As of February 28, 2026, state media reported that about 92.2% of planned investment had been completed, with roughly 91.6% of the canal route already taking shape.
But the headline is not just speed or concrete. Pinglu is being pitched as a “green canal” that uses wildlife corridors, fish passages, and monitoring tech to limit damage to a living river system. The real question is simple and uncomfortable at the same time: can a mega logistics shortcut also protect biodiversity once the construction crews are gone?
A shortcut built for a shifting trade map
Pinglu sits inside a bigger business story, which is China’s push to move more cargo between western regions and overseas markets through the New International Land-Sea Trade Corridor. That matters more now that China’s exports to ASEAN rose 13.4% in 2025 while exports to the United States fell 20%, based on reporting that cited Chinese customs data.
Ports on the Beibu Gulf coast are also growing into that role. Xinhua reported the Beibu Gulf Port’s annual container throughput exceeded 10 million TEUs in 2025, a milestone that puts real volume behind the corridor narrative.
Locks and water make or break the math
The engineering challenge is not subtle. Chinese reporting on the project has highlighted that the route must overcome roughly 65 meters (213 ft.) of water level difference, which is why planners built three major ship lock hubs.
Locks work like “water elevators,” but the tradeoff is that they can consume huge volumes of water if they are not designed carefully. In practical terms, the canal’s economics are tied to water management, especially in a world where drought risk is becoming a normal part of planning critical infrastructure.
The “green canal” test is about animals and data
Local officials have described a package of mitigation steps that goes beyond the usual tree-planting headlines.
The plan cited in Chinese reporting includes reserving buffer space along the banks for ecological corridors, placing animal passages in sections that cut through higher terrain, and preserving 36 original river channels or oxbow-lake habitats as ecological conservation areas.
One of the most concrete examples is at the Qingnian hub, where China Daily reported the construction of a 480-meter (1,575-ft.) ecological fishway to help restore fish migration.
In 2025, Xinhua also reported that a “smart” fishway monitoring system began operating, using tools such as AI recognition and sonar imaging to track fish numbers, species, and movement in real time.

Still, researchers are warning that mitigation only works if it is designed well and maintained for the long haul. A 2025 study in Land modeled habitat connectivity for multiple species and estimated that habitat area could shrink by about 200 square miles, with migration corridors dropping from 107 to 86 after the canal’s completion in the study scenario.

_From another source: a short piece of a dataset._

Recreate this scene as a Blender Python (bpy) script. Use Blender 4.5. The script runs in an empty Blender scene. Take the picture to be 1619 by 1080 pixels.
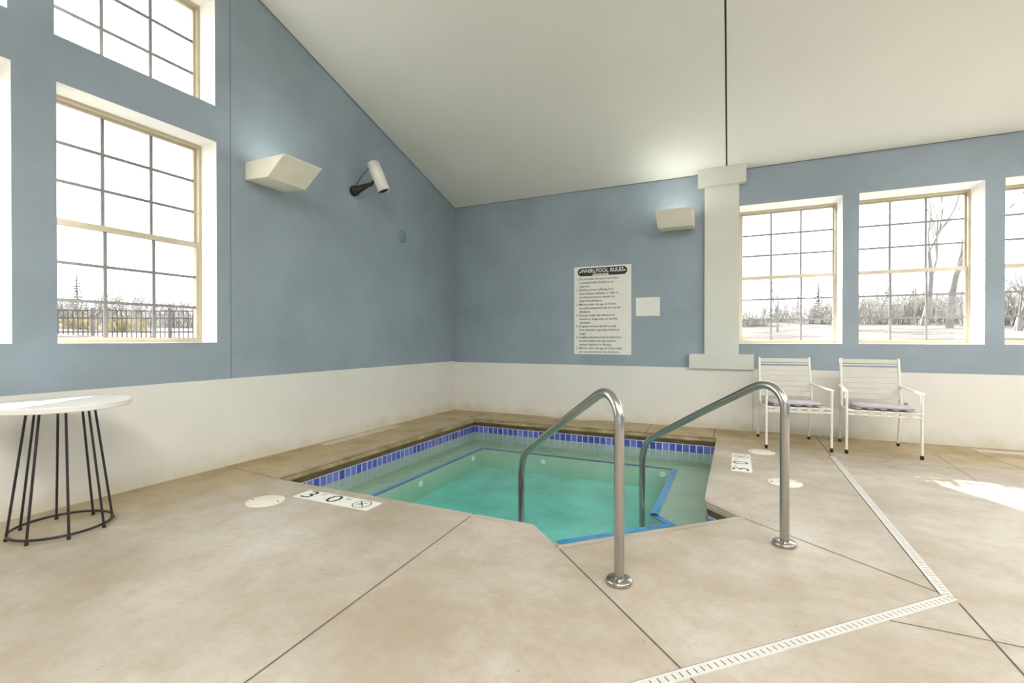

That kind of result does not “prove” future harm, but it does underline why long-term monitoring and restoration plans are not optional.
Smart navigation is more than a buzzword
China’s transport authorities are also tying Pinglu to “smart” navigation and support systems for inland shipping, a theme that keeps popping up in official and state media coverage. Xinhua has described efforts that include building digital management capabilities around the canal, not just digging the channel itself.
That tech layer can have real environmental consequences if it is used well. Better traffic management can cut idling and fuel waste, reduce the risk of collisions, and make it easier to enforce rules in sensitive zones, which is the kind of behind-the-scenes work that actually changes emissions.
And yes, fewer trucks on busy roads also means less exhaust in the stop-and-go traffic we all know too well.
Why security planners pay attention
Even when a project is sold as purely commercial, it can still carry strategic weight. Chinese reporting has framed Pinglu as “strategically important” for regional development and for expanding access from inland areas to the sea, which is the kind of language that tends to draw attention from planners focused on resilience in crises.
There is also a defense-adjacent lesson hiding in plain sight. When waterways become more automated and sensor-driven, the conversation is no longer only about dredging and ship schedules.
It is also about protecting critical infrastructure systems, keeping traffic control reliable, and making sure environmental monitoring remains credible rather than becoming a box-checking exercise.
China’s builders say the project is moving through its “sprint” phase, with the bulk of investment already spent and the route largely formed as of late February 2026.
The official update was published on Xinhua.